In AK vs AK, streaming on Netflix, this tussle between the director and actor has a point. To whom does the industry belong? There is a reference to nepotism when Anurag says no one becomes an overnight star unless there is Kapoor or Khan as the surname. Along the way, some real-life events add to the bizarre drama, like the mention of Allwyn Kalicharan and Grant Road, the films Anurag wanted to make with Anil Kapoor but the latter refused owing to his superstar status. In one scene, Anil Kapoor supported Kashyap in his early days, from paying the first instalment of his house to doing the mahurat clap of his first film. Such dialogues add even more strength to this metafilm.

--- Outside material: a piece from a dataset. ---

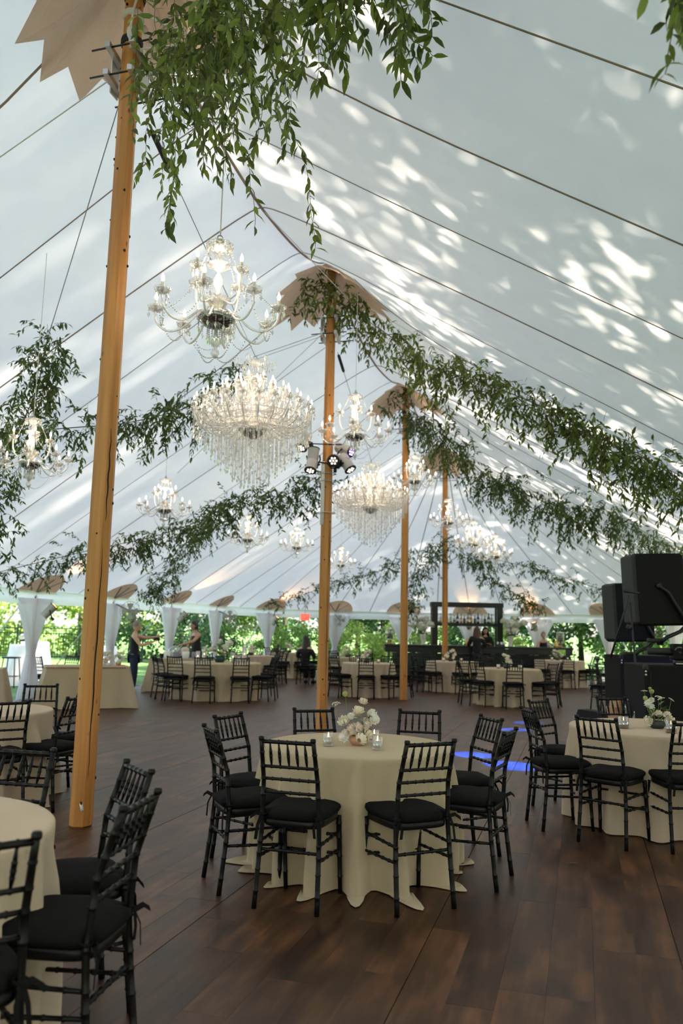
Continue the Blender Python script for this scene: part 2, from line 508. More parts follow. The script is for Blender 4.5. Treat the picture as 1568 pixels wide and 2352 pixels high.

Anil Kapoor and Anurag Kashyap both have tasted success for their work. And even as they play themselves in this film, they are indeed outstanding. Anurag Kashyap is a natural in his negative role, playing with eyes and using that grin every now and then to prove his point. Anil Kapoor had the camera on him constantly and you feel his pain as he sets out on this mission to rescue his daughter. There are scenes where you feel pity, too. Like the one when he passes through a crowd celebrating Christmas and performs One Two Ka Four on stage. It makes you realise the power of public in making someone a star.

There is a lot to this film that will make you think and you’ll end up with admiration for the craft and those playing their roles.